Cobalt - Landfill Breastmilk Beast

album cover

By Nathan Harper

From the ominous opening chords of “Stomach,” the first track of the provocatively titled Landfill Breastmilk Beast EP from Colorado’s Cobalt, one immediately understands the occluded atmosphere the band seeks to conjure. As vocalist Phil McSorley’s almost inhuman vocals come in along with the rumbling punch of multi-instrumentalist Erik Wunder’s drums, the listener is reminded that although metal seems in perpetual danger of stagnating, given a wide enough array of influences even a genre with several fairly static constants can be advanced.

The EP consists of three songs, the aforementioned “Stomach,” a cover of “Extinction” by seminal New York crust-punk band Nausea, and the thirty minute acoustic/ambient recording “Ritual Use of Fire,” an unkempt epic about loss and rejection that is best listened to alone.

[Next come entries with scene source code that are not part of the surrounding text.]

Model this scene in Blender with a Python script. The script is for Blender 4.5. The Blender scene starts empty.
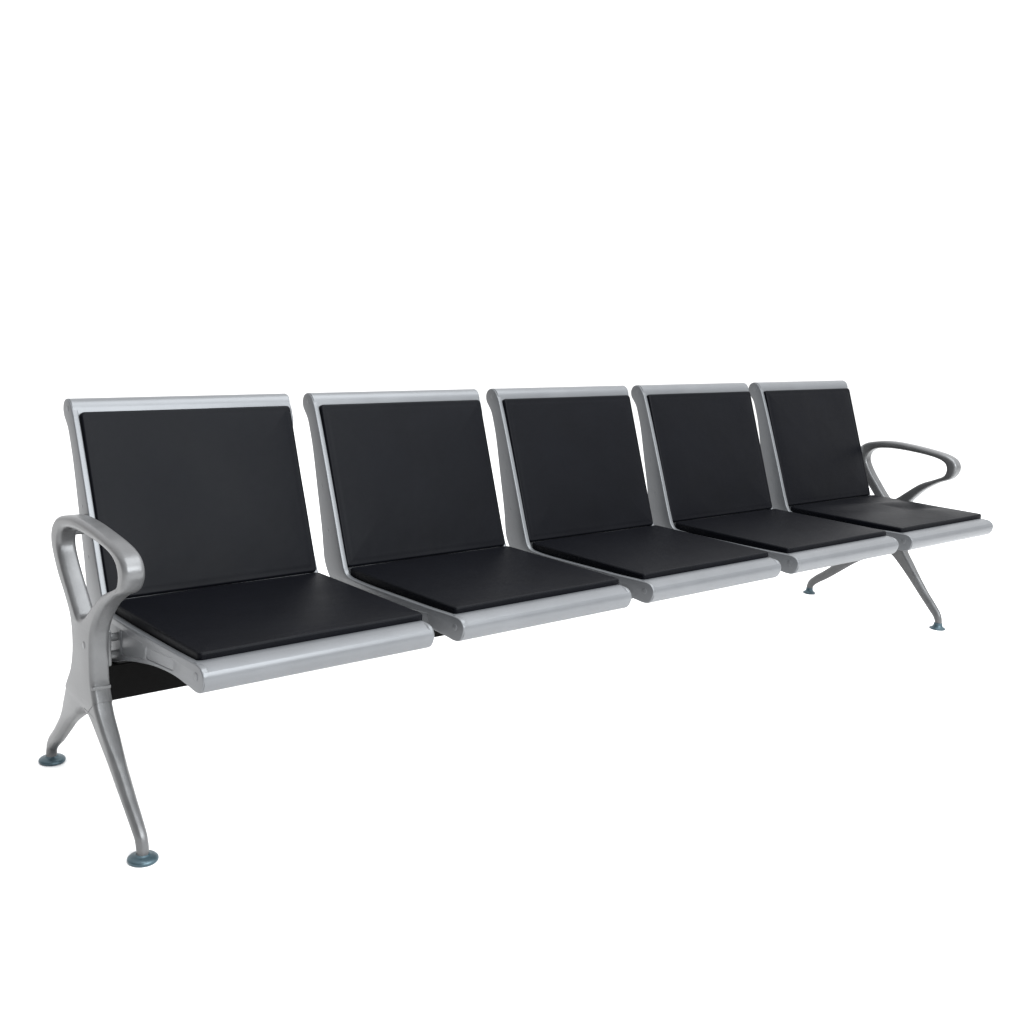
import bpy, bmesh, math, random
from mathutils import Vector, Matrix
random.seed(7)
S = bpy.context.scene
COL = S.collection

# ------------------------------------------------------------------ camera
def cam_axes(a, b, c):
    f = Vector((math.sin(a)*math.cos(b), math.cos(a)*math.cos(b), math.sin(b)))
    r = Vector((math.cos(a), -math.sin(a), 0)); u = r.cross(f)
    return math.cos(c)*r+math.sin(c)*u, -math.sin(c)*r+math.cos(c)*u, f
r_, u_, f_ = cam_axes(0.70987, -0.19586, 0.05151)
cd = bpy.data.cameras.new('camera'); cam = bpy.data.objects.new('camera', cd); COL.objects.link(cam)
M = Matrix((r_, u_, -f_)).transposed().to_4x4()
M.translation = Vector((-0.8109, -2.08626, 1.08243))
cam.matrix_world = M
cd.sensor_width = 36; cd.lens = 1137.2/1024*36; cd.clip_end = 500; cd.clip_start = .05
S.camera = cam

# ------------------------------------------------------------------ light
S.view_settings.view_transform = 'Standard'; S.view_settings.look = 'None'
S.view_settings.exposure = 0; S.view_settings.gamma = 1
W = bpy.data.worlds.new('World'); S.world = W; W.use_nodes = True
nt = W.node_tree; nt.nodes.clear()
wo = nt.nodes.new('ShaderNodeOutputWorld'); bg = nt.nodes.new('ShaderNodeBackground')
tc = nt.nodes.new('ShaderNodeTexCoord')
dp = nt.nodes.new('ShaderNodeVectorMath'); dp.operation = 'DOT_PRODUCT'
dp.inputs[1].default_value = (0.45, 0.45, 0.77)
mr = nt.nodes.new('ShaderNodeMapRange'); mr.interpolation_type = 'SMOOTHSTEP'
mr.inputs['From Min'].default_value = 0; mr.inputs['From Max'].default_value = .45
mr.inputs['To Min'].default_value = .25; mr.inputs['To Max'].default_value = 1.6
nt.links.new(tc.outputs['Generated'], dp.inputs[0])
nt.links.new(dp.outputs['Value'], mr.inputs['Value'])
nt.links.new(mr.outputs['Result'], bg.inputs['Strength'])
bg.inputs['Color'].default_value = (.985, .99, 1, 1)
nt.links.new(bg.outputs[0], wo.inputs[0])

def area(name, loc, target, sx, sy, power, col):
    l = bpy.data.lights.new(name, 'AREA'); l.shape = 'RECTANGLE'; l.size = sx; l.size_y = sy
    l.energy = power; l.color = col
    o = bpy.data.objects.new(name, l); COL.objects.link(o); o.location = loc
    o.rotation_euler = (Vector(target)-Vector(loc)).to_track_quat('-Z', 'Y').to_euler()
    return o
area('softbox', (1.9, -1.2, 4.5), (1.5, -.2, .3), 4.8, 3.4, 360, (.93, .97, 1))

area('fill_softbox', (1.2, -4.8, 3.0), (1.2, 0, .1), 4.6, 2.4, 540, (.93, .97, 1))

# ------------------------------------------------------------------ materials
def mat(name, col, metallic=0., rough=.5, spec=.5, var=0., vscale=40, bump=0., bscale=300, coat=0., bump2=0., bscale2=6, flecks=False):
    m = bpy.data.materials.new(name); m.use_nodes = True; n = m.node_tree; b = n.nodes['Principled BSDF']
    b.inputs['Base Color'].default_value = (*col, 1); b.inputs['Metallic'].default_value = metallic
    b.inputs['Roughness'].default_value = rough; b.inputs['Specular IOR Level'].default_value = spec
    b.inputs['Coat Weight'].default_value = coat; b.inputs['Coat Roughness'].default_value = .15
    t = n.nodes.new('ShaderNodeTexCoord')
    def noise(sc, det=4):
        x = n.nodes.new('ShaderNodeTexNoise'); x.inputs['Scale'].default_value = sc; x.inputs['Detail'].default_value = det
        n.links.new(t.outputs['Object'], x.inputs['Vector']); return x
    if var:
        x = noise(vscale); ra = n.nodes.new('ShaderNodeMapRange')
        ra.inputs['From Min'].default_value = .3; ra.inputs['From Max'].default_value = .7
        ra.inputs['To Min'].default_value = 1-var; ra.inputs['To Max'].default_value = 1+var
        n.links.new(x.outputs['Fac'], ra.inputs['Value'])
        src = ra.outputs['Result']
        if flecks:
            y = noise(1500, 2); rb = n.nodes.new('ShaderNodeMapRange')
            rb.inputs['From Min'].default_value = .3; rb.inputs['From Max'].default_value = .7
            rb.inputs['To Min'].default_value = .93; rb.inputs['To Max'].default_value = 1.07
            n.links.new(y.outputs['Fac'], rb.inputs['Value'])
            mu = n.nodes.new('ShaderNodeMath'); mu.operation = 'MULTIPLY'
            n.links.new(src, mu.inputs[0]); n.links.new(rb.outputs['Result'], mu.inputs[1]); src = mu.outputs[0]
        mx = n.nodes.new('ShaderNodeVectorMath'); mx.operation = 'SCALE'; mx.inputs[0].default_value = col
        n.links.new(src, mx.inputs['Scale']); n.links.new(mx.outputs[0], b.inputs['Base Color'])
        rr = n.nodes.new('ShaderNodeMapRange'); rr.inputs['To Min'].default_value = rough-.07; rr.inputs['To Max'].default_value = rough+.07
        z = noise(vscale*.5); n.links.new(z.outputs['Fac'], rr.inputs['Value']); n.links.new(rr.outputs['Result'], b.inputs['Roughness'])
    prev = None
    for st, sc, di in ((bump2, bscale2, .01), (bump, bscale, .0006)):
        if st:
            x = noise(sc, 3); bp = n.nodes.new('ShaderNodeBump'); bp.inputs['Strength'].default_value = st
            bp.inputs['Distance'].default_value = di
            n.links.new(x.outputs['Fac'], bp.inputs['Height'])
            if prev: n.links.new(prev.outputs[0], bp.inputs['Normal'])
            prev = bp
    if prev: n.links.new(prev.outputs[0], b.inputs['Normal'])
    return m
SILVER = mat('silver_powder_coat', (.094, .097, .102), .30, .37, .5, var=.05, vscale=14, bump=.12, bscale=900, flecks=True)
CAST = mat('cast_aluminium', (.090, .090, .091), .38, .35, .5, var=.10, vscale=30, bump=.45, bscale=330, flecks=True)
LEATHER = mat('black_leatherette', (.0012, .0014, .0024), 0, .47, .06, var=.1, vscale=10, bump=.35, bscale=700, bump2=.25, bscale2=7)
BLACK = mat('black_steel', (.002, .0018, .0017), 0, .6, .06, var=.1)
TEAL = mat('blue_zinc_plating', (.045, .075, .090), .5, .40, .5, var=.18, vscale=60)
FLOOR = mat('white_floor', (.95, .94, .93), 0, .9, .1)

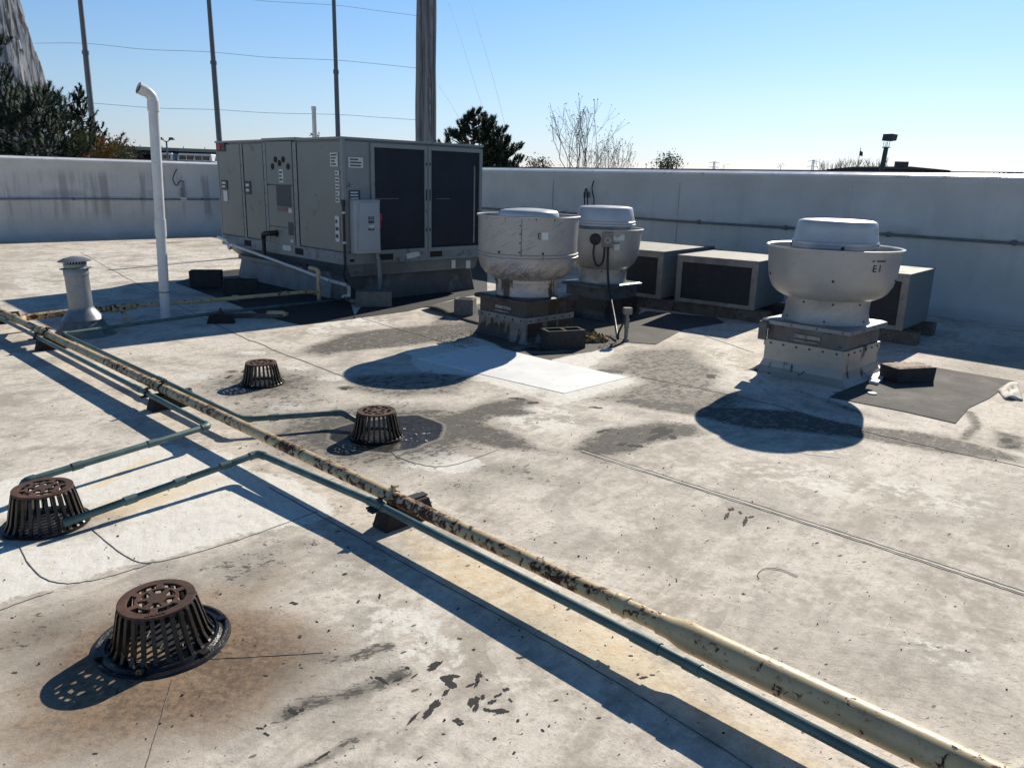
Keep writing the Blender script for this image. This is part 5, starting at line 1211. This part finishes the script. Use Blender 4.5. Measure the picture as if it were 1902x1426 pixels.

Parts of “Fire,” which was completed solely by McSorley, were used on the bands 2007 full-length Eater of Birds, but it appears here in its entirety.
The fist two songs are an unholy hybrid of sludgy, blackened war-metal, the fierce discordant guitars and rapid drumming giving way to galloping rhythms and bass-heavy breakdowns reminiscent of early Tool. As the metal trend of the mid-2000s continues to fade, listeners of this EP are reminded of the initial push by artists like Nausea, and those they inspired, like Cobalt, to make something inherently non-commercial – a product that couldn’t be sold back as a lifestyle because of its uncompromising rejection of the broad social mores taken for granted by most people releasing music. And it’s really heavy.